Il dinamismo è uno degli elementi base del progetto Reverber, come evidenziano da subito l’opener “Immortal” e la successiva “The end of your life”; in “The shining” alla velocità sono affiancati tempi medi molto potenti ed incisivi, mentre le tonalità gravi ed oscure impreziosiscono le seguenti “Amnesia post murder “ e “Kamikaze”.

Si pone in evidenza “Justice is Dead”, un pezzo lento dal titolo più che mai attuale: strofe cantate con voce rassegnata sono sostenute da una melodia carica di una potenza intrinseca che si manifesta apertamente nel finale. L’ultima parte del disco è affidata alla veloce “Eighteen hundred”, che ha un buon riff di chiara matrice Heavy Metal, alla molto articolata e poliedrica “Cancrena”, brano strumentale da palco, ed alla conclusiva “Ride of the Heroes”, i cui toni classici e l’uso delle Twin Guitars riportano al vecchio Speed di un tempo, suonato da gruppi quali gli Helloween di “Walls of Jericho”.

L’album scorre via bene in poco più di cinquantuno minuti, riuscendo a trasmettere la giusta energia compressa nei solchi anche se non esente da qualche imprecisione e sbavatura, come la voce che, se pur molto interpretativa e carica della giusta rabbia che il genere richiede, sicuramente migliorerà di estensione nel prossimo full-length, o come il lavoro del basso che, in alcuni momenti, risulta poco evidente perché dietro il muro ritmico delle chitarre.

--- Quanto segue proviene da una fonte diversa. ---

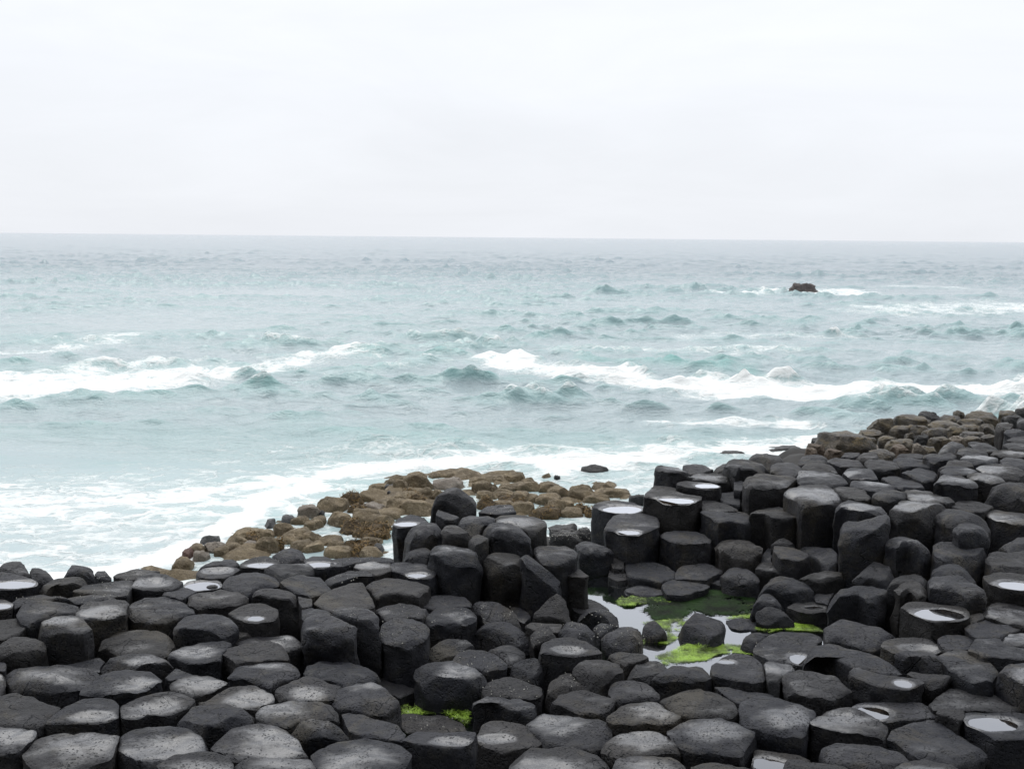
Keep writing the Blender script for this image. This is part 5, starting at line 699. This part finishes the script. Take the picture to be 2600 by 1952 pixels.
# ------------------------------------------------------------------ sea
def build_sea():
    half = R_(27.5)
    th = np.concatenate([np.linspace(-R_(62), -half, 44, endpoint=False), np.linspace(-half, half, 660), np.linspace(half, R_(62), 45)[1:]])
    rows = np.concatenate([np.linspace(1/6.0, 1/11.5, 40, endpoint=False), np.linspace(1/11.5, 1/40., 400, endpoint=False), np.linspace(1/40., 1/400., 420, endpoint=False),
                           np.linspace(1/400., 1/3000., 40, endpoint=False), 1/np.array([3000., 5000, 9000, 20000, 60000])])
    D = 1/rows
    dD = np.abs(np.gradient(D))
    Y = np.repeat(D, len(th)); X = Y*np.tile(np.tan(th), len(D)); S = np.repeat(dD, len(th))
    rng = np.random.default_rng(5)
    nw = 84
    lam = np.geomspace(.38, 21, nw)
    H = np.zeros_like(X); DX = np.zeros_like(X); DY = np.zeros_like(X)
    patch = .75+.5*fbm(np.stack([X*.6, Y, 0*X], 1), .11, 2, 3)
    for l in lam:
        a = np.clip(rng.normal(-math.pi/2, .62), -math.pi/2-1.3, -math.pi/2+1.3)
        k = 2*math.pi/l
        amp = .0060*l**.58*rng.uniform(.6, 1.35)*(1+.5*math.exp(-(math.log(l/3.0)/.75)**2)+.7*math.exp(-(math.log(l/.9)/.5)**2))
        if l > 4: amp = .0060*4**.58*rng.uniform(.4, .9)*(1 if l < 9 else .7)
        fade = np.clip((l/S-.12)/.7, 0, 1)
        ph = k*(X*math.cos(a)+Y*math.sin(a))+rng.uniform(0, 6.28)
        A = amp*fade*(patch if l < 5 else 1)
        H += A*np.cos(ph); s_ = A*np.sin(ph)*.75
        DX -= s_*math.cos(a); DY -= s_*math.sin(a)
    froth = np.zeros_like(X); calm = np.zeros_like(X); foam = np.zeros_like(X); cr = np.zeros_like(X)
    near = Y < 200
    Xn, Yn = X[near], Y[near]
    wx = Xn+1.2*fbm(np.stack([Xn, Yn, 0*Xn], 1), .35, 3, 7)
    wy = Yn+.035*Yn*fbm(np.stack([Xn*.5, Yn, 0*Xn], 1), .30, 3, 9)
    f_ = np.zeros_like(Xn)
    so = np.zeros_like(Xn)
    for x, y, hx, hy, st, soft in FOAM:
        sel = (np.abs(wx-x) < 3*hx) & (np.abs(wy-y) < 3*hy)
        q = ((wx[sel]-x)/hx)**2+((wy[sel]-y)/hy)**2
        e_ = st*np.exp(-.6*q); f_[sel] = np.maximum(f_[sel], e_)
        if soft: so[sel] = np.maximum(so[sel], e_)
    c_ = np.zeros_like(Xn)
    for x, y, hx, hy, am in CREST:
        sel = (np.abs(wx-x) < 3*hx) & (np.abs(wy-y) < 4*hy)
        q = ((wx[sel]-x)/hx)**2; d = (wy[sel]-y)/hy
        prof = np.where(d > 0, np.exp(-.5*d*d), np.exp(-1.1*d*d))
        c_[sel] = np.maximum(c_[sel], am*np.exp(-.8*q)*prof)
    base = .30+.26*fbm(np.stack([Xn*.35, Yn, 0*Xn], 1), .22, 3, 21)
    nearsh = sst(34, 14, Yn)
    f_ = np.maximum(f_, base*(.35+.65*nearsh))
    # shallows between the boulders
    calmn = sst(17.2, 15.2, Yn-.28*np.abs(Xn-1.5))
    foam[near] = f_; froth[near] = so; cr[near] = c_; calm[near] = calmn
    rms = H.std()
    Hs = H*(1-.8*calm)+.28*np.maximum(H, 0)**2/max(rms, .01)*(1-calm)+cr*(1-calm)
    foam = np.clip(foam+.55*np.clip((H-2.3*rms)/rms, 0, 1)*(Y < 45)*.6, 0, 1)
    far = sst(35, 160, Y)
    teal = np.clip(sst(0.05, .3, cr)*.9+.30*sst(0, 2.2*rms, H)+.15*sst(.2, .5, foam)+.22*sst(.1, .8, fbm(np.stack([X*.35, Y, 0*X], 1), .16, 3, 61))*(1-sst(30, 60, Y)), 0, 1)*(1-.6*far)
    V = np.stack([X+DX*(1-calm), Y+DY*(1-calm), Hs], 1)
    n, m_ = len(D), len(th)
    i = (np.arange(n-1)[:, None]*m_+np.arange(m_-1)[None, :]).ravel()
    Fc = np.stack([i, i+1, i+1+m_, i+m_], 1)
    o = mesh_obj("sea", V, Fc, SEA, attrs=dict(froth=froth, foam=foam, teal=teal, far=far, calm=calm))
    tag(o, kind='structure')
build_sea()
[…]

A parere dello scrivente, inoltre, anche se i Reverber hanno una propria identità, hanno confezionato l’album tenendo un po’ troppo ad esempio la sequenza delle tracce impostata nei primi lavori dei Metallica; d’altronde i “Four Horsemen” sono stati tra i capostipiti e la cosa può essere vista come una nota di rispetto per un’epoca che, per quanto emulabile, non potrà più ripetersi solo che per l’aria densa di esaltante novità che si respirava ad ogni uscita.

Dai toni foschi è la copertina: alla violenza delle armi da taglio, impugnate da braccia oscure che fuoriescono dal sottosuolo, fanno da sfondo i resti di un acquedotto romano, simbolo dello splendore del nostro antico passato, ora lasciato cadere in rovina.

Con “Immortals”, i Reverber danno un energico contributo al crescere della scena internazionale, che vede il Thrash Metal di nuovo in prima linea. Sarà un piacere tenerli sotto stretta osservazione aspettando la prossima uscita.